|
Wow. Watch snobs can be worse than Porsche owners. How did this turn into a Rolex-bashing thread?
I can't for the life of me understand why people don't think a Rolex has a high quality movement, or one that can't keep accurate time. Most of the comments in the watch geek world, related to a Rolex movement, complain about the fact that Rolex doesn't decorate their movements. They don't do a lot of the fine detail work that you might see on a Patek Phillipe movement, for example. So what? You'll never look at it anyway and lots of the pretty detailing has no bearing on how it runs. There are things that some "experts" claim are important to the way the movement works but if you read enough of the the test results in the watch magazines over a period of years you'll sooner or later figure out that the highly decorated/finished movements don't work any better on average than a Rolex movement. I own around 30 different watches from a dozen different companies, from the bottom of the food chain all the way to the top. My experience over the last three decades has been that the ones that gave me the best service were those made by Rolex.
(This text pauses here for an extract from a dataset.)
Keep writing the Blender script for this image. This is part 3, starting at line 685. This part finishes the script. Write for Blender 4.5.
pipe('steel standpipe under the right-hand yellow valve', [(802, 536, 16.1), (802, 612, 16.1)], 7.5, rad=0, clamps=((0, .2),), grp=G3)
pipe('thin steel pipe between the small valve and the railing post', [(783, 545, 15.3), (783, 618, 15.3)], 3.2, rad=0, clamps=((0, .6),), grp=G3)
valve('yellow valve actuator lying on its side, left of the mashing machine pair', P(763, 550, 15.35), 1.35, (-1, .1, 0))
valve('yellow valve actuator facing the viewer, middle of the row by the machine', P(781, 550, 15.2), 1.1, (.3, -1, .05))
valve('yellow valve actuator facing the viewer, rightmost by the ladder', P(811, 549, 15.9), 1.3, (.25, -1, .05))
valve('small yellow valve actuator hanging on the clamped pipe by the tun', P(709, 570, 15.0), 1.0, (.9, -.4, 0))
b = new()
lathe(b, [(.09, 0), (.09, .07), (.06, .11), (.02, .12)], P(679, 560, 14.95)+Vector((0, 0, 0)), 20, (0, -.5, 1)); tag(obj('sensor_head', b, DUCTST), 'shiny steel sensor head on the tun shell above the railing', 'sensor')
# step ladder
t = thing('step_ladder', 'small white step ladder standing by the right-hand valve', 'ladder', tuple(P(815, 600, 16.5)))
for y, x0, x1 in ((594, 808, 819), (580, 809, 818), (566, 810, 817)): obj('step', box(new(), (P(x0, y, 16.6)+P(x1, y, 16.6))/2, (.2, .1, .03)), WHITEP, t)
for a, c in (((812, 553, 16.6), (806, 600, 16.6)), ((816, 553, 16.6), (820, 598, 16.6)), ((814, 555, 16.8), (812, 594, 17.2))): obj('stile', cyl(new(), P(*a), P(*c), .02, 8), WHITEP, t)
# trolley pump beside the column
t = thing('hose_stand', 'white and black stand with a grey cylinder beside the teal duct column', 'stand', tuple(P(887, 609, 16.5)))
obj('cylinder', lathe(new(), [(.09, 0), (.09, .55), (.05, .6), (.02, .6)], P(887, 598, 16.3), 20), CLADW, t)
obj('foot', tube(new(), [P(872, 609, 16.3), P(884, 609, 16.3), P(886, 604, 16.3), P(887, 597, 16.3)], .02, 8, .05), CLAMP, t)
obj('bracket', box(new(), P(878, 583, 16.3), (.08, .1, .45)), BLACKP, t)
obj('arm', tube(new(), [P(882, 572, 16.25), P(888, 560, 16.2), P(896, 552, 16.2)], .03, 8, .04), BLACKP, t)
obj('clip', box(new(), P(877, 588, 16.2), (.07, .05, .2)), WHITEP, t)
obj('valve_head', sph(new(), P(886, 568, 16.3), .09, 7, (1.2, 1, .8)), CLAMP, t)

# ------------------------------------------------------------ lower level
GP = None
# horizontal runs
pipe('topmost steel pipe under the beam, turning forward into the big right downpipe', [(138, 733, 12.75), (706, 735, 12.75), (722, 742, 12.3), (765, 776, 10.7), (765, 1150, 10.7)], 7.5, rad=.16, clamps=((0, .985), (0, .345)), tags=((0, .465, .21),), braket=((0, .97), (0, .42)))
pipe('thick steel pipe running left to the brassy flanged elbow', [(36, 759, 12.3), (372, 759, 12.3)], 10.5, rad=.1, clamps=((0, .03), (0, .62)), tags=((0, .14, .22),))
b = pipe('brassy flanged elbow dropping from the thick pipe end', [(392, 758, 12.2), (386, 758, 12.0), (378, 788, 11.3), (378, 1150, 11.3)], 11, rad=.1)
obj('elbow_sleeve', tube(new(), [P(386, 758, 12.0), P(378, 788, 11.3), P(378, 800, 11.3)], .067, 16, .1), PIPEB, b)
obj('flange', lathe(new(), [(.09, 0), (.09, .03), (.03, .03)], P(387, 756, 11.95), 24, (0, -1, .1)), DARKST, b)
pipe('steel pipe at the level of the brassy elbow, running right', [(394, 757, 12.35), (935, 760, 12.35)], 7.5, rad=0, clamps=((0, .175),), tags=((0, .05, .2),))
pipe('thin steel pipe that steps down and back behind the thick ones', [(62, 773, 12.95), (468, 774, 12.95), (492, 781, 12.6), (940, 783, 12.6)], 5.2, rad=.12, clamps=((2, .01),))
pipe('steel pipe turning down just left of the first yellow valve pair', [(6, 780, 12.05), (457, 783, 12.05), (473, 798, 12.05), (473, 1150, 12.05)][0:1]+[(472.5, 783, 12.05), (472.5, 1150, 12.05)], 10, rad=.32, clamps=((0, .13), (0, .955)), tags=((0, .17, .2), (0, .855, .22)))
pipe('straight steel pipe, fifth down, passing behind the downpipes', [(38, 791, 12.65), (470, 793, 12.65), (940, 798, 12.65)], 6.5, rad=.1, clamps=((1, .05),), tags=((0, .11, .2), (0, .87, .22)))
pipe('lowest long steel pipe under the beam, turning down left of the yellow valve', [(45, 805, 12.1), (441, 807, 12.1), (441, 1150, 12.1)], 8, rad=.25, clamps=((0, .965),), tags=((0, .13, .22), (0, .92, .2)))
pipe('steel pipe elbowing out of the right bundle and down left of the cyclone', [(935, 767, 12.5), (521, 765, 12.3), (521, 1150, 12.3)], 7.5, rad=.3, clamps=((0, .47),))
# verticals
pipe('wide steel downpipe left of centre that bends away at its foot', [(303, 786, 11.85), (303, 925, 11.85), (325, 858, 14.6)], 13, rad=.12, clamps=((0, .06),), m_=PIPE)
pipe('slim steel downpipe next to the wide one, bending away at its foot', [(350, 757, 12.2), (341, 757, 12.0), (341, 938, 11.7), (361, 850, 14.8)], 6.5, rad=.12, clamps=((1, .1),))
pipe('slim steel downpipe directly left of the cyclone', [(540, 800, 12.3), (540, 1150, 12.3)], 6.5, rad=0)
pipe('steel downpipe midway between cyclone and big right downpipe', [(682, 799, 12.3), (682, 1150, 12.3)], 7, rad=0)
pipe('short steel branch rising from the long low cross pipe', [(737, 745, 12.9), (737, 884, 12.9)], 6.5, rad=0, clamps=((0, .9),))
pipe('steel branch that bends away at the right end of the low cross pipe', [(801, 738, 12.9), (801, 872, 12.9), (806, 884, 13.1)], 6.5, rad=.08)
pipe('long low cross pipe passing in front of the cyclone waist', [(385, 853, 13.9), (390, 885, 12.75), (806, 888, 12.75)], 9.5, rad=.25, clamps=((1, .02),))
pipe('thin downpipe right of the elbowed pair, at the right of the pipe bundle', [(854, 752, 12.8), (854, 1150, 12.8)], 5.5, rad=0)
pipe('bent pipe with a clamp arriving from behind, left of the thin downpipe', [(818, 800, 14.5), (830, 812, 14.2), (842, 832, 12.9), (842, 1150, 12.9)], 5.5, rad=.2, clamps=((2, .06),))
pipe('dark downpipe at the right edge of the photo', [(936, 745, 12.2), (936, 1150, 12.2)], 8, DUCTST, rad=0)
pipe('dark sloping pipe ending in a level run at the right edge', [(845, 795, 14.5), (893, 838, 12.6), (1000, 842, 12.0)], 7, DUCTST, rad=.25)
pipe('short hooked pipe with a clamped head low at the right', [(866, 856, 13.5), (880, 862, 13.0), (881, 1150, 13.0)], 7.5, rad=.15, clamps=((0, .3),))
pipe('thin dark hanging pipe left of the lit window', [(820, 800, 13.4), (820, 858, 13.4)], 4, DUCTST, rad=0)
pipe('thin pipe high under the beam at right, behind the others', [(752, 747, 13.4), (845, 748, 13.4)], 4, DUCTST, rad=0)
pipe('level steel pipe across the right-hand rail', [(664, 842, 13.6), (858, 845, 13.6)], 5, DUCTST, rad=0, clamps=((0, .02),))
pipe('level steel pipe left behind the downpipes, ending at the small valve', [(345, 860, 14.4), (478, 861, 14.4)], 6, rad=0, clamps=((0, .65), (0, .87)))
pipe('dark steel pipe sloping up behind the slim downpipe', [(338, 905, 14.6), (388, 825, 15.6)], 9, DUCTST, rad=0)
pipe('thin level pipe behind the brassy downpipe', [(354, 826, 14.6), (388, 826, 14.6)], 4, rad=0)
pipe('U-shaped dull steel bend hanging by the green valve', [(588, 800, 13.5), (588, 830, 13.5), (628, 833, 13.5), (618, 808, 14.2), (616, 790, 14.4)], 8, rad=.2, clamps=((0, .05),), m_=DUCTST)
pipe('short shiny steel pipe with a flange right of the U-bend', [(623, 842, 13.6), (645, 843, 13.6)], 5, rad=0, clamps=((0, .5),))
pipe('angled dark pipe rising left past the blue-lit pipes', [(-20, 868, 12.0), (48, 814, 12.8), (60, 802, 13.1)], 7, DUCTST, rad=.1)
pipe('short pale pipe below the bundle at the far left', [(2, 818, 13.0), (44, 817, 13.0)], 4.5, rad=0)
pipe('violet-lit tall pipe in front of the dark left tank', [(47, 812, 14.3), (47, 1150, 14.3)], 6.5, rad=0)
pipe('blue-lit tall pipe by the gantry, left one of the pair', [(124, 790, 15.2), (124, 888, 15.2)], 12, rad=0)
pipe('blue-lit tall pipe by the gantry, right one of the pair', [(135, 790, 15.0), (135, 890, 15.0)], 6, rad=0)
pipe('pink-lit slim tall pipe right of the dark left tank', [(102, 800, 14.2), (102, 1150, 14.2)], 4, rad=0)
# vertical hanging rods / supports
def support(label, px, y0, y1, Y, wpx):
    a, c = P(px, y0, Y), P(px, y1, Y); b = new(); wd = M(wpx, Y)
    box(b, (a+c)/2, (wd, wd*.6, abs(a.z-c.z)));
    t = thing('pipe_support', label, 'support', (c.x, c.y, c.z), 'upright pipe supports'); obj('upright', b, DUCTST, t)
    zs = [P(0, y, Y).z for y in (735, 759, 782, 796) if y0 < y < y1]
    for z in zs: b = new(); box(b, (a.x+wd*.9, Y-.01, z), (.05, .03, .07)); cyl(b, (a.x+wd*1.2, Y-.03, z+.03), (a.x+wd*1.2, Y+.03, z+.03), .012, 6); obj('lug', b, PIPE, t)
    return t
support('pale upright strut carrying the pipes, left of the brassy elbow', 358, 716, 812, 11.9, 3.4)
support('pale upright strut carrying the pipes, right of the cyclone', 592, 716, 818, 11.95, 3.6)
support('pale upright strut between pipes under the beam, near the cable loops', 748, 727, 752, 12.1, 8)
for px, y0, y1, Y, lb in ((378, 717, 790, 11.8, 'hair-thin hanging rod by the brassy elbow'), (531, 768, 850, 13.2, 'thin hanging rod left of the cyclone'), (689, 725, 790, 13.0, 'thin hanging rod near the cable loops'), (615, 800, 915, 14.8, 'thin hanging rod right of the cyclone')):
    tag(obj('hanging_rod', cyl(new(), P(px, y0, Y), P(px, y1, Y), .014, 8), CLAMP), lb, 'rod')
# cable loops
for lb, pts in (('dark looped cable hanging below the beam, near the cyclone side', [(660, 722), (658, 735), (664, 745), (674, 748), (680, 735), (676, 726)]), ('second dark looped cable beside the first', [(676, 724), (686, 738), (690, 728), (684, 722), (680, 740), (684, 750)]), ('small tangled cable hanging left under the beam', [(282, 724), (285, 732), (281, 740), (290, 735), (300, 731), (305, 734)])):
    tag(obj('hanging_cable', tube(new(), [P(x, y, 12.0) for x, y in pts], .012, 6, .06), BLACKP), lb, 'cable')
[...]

There has been a little carping lately about some of the changes Rolex has made in the last 5 years or so to their movements but again, so what? They actually run better in the real world. What do you want? A theoretically superior design or one that works? The last one I bought new was an Explorer 1, just after the most recent change in movements for that model and it's the most accurate Rolex I've ever owned. It keeps time to within a second per WEEK, which is ridiculous for a mechanical watch. Do the math. That's one second in over 600,000. THink that's good enough? Do you really need to be more precise with your time? God help you if you think that's not good enough.
Realize this, you can regulate any mechanical watch. If it runs slow or fast, change it. You can also "adjust" the running rate yourself, in a manner of speaking. A watch will run a different rates depending upon it's position and the influence of gravity. Face down and face up, it will likely run at different rates. On it's side, crown up or crown down, again the running rates will be different. Some will be fast, some will be slow. If you find that it runs fast during the day when you wear it, stick it in a drawer at night in a position where it runs a little slow and Presto!, you can average out the running rate. If you play with it a little, you'd be surprised what you can learn.
Rolex is one of the few companies that now makes virtually everything that goes into their watches. They even make their own steel and gold alloys. You can't say that about any other watch company in the world.
The bottom line I think is this. There are people that like these watches and those that don't. If you like one, buy it. If you don't, buy something else, or go whine on one of the political threads.